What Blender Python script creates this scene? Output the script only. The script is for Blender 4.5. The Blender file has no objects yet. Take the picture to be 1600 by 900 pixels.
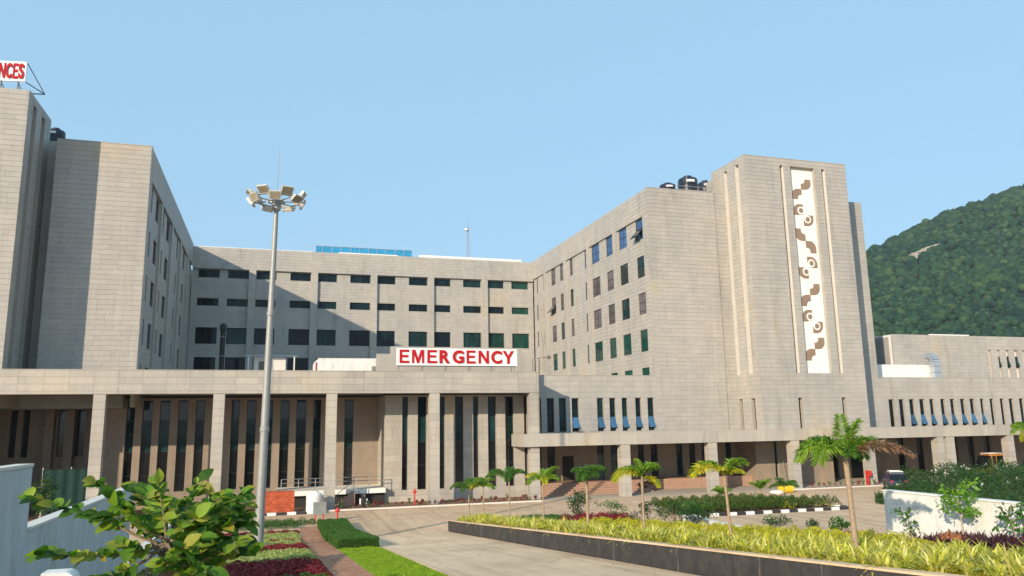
import bpy, math, random
import numpy as np
from math import radians, sin, cos, pi
from mathutils import Vector, Matrix
S = bpy.context.scene
COL = S.collection
random.seed(7); rng = np.random.default_rng(7)

# ---------------------------------------------------------------- camera, sky, sun, exposure
cam = bpy.data.cameras.new('camera'); camo = bpy.data.objects.new('camera', cam); COL.objects.link(camo)
cam.sensor_width = 36; cam.lens = 1202.065 / 1600 * 36; cam.clip_start = 0.1; cam.clip_end = 9000
yaw, pitch, roll = radians(17.1845), radians(10.2491), radians(-0.9585)
fw = Vector((sin(yaw)*cos(pitch), cos(yaw)*cos(pitch), sin(pitch)))
r0 = Vector((cos(yaw), -sin(yaw), 0)); up0 = r0.cross(fw)
rt = r0*cos(roll) + up0*sin(roll); upv = rt.cross(fw)
camo.matrix_world = Matrix(((rt.x, upv.x, -fw.x, 0), (rt.y, upv.y, -fw.y, 0), (rt.z, upv.z, -fw.z, 6.0), (0, 0, 0, 1)))
S.camera = camo
LD = Vector((1.085, 1.0, -0.508)).normalized()           # direction the sunlight travels
w = bpy.data.worlds.new('World'); S.world = w; w.use_nodes = True
nt = w.node_tree; bg = nt.nodes['Background']
sky = nt.nodes.new('ShaderNodeTexSky'); sky.sky_type = 'NISHITA'; sky.sun_disc = False
sky.sun_elevation = math.asin(-LD.z); sky.sun_rotation = math.atan2(-LD.x, -LD.y)
sky.air_density = 1.0; sky.dust_density = 0.8; sky.ozone_density = 2.4; sky.altitude = 0
hazemix = nt.nodes.new('ShaderNodeMix'); hazemix.data_type = 'RGBA'; hazemix.inputs[0].default_value = .8   # even haze veil over the clear sky
hazemix.inputs[7].default_value = (1.68, 2.90, 3.90, 1); nt.links.new(sky.outputs[0], hazemix.inputs[6]); nt.links.new(hazemix.outputs[2], bg.inputs[0]); bg.inputs[1].default_value = 0.145
sun = bpy.data.lights.new('sun', 'SUN'); suno = bpy.data.objects.new('sun', sun); COL.objects.link(suno)
sun.energy = 3.7; sun.angle = radians(0.6); sun.color = (1.0, 0.835, 0.63)
suno.rotation_euler = LD.to_track_quat('-Z', 'Y').to_euler()
S.view_settings.view_transform = 'Standard'; S.view_settings.look = 'None'
S.view_settings.gamma = 1.0; S.view_settings.exposure = 0.7

# ---------------------------------------------------------------- materials
MATS = {}
def newmat(name):
    m = bpy.data.materials.new(name); m.use_nodes = True; MATS[name] = m
    return m, m.node_tree, m.node_tree.nodes['Principled BSDF']
def N(t, k, **kw):
    n = t.nodes.new(k)
    for a, b in kw.items(): setattr(n, a, b)
    return n
def noise(t, scale, detail=5, rough=.6, vec=None, stretch=None):
    n = N(t, 'ShaderNodeTexNoise'); n.inputs['Scale'].default_value = scale
    n.inputs['Detail'].default_value = detail; n.inputs['Roughness'].default_value = rough
    g = N(t, 'ShaderNodeNewGeometry'); out = g.outputs['Position']
    if stretch:
        mp = N(t, 'ShaderNodeMapping'); mp.inputs['Scale'].default_value = stretch
        t.links.new(out, mp.inputs[0]); out = mp.outputs[0]
    t.links.new(out, n.inputs['Vector']); return n.outputs['Fac']
def ramp(t, fac, stops):
    r = N(t, 'ShaderNodeValToRGB'); e = r.color_ramp.elements
    while len(e) < len(stops): e.new(.5)
    for i, (p, c) in enumerate(stops): e[i].position = p; e[i].color = (*c, 1)
    t.links.new(fac, r.inputs[0]); return r.outputs[0]
def mix(t, mode, fac, a, b):
    m = N(t, 'ShaderNodeMix', data_type='RGBA', blend_type=mode)
    for i, v in ((0, fac), (6, a), (7, b)):
        if hasattr(v, 'links'): t.links.new(v, m.inputs[i])
        elif i == 0: m.inputs[0].default_value = v
        else: m.inputs[i].default_value = (*v, 1)
    return m.outputs[2]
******
> [To be done]
Go through the data above and find the lines with the word "scene". Copy each of those lines.

> [Written solution]
What Blender Python script creates this scene? Output the script only. The script is for Blender 4.5. The Blender file has no objects yet. Take the picture to be 1600 by 900 pixels.
S = bpy.context.scene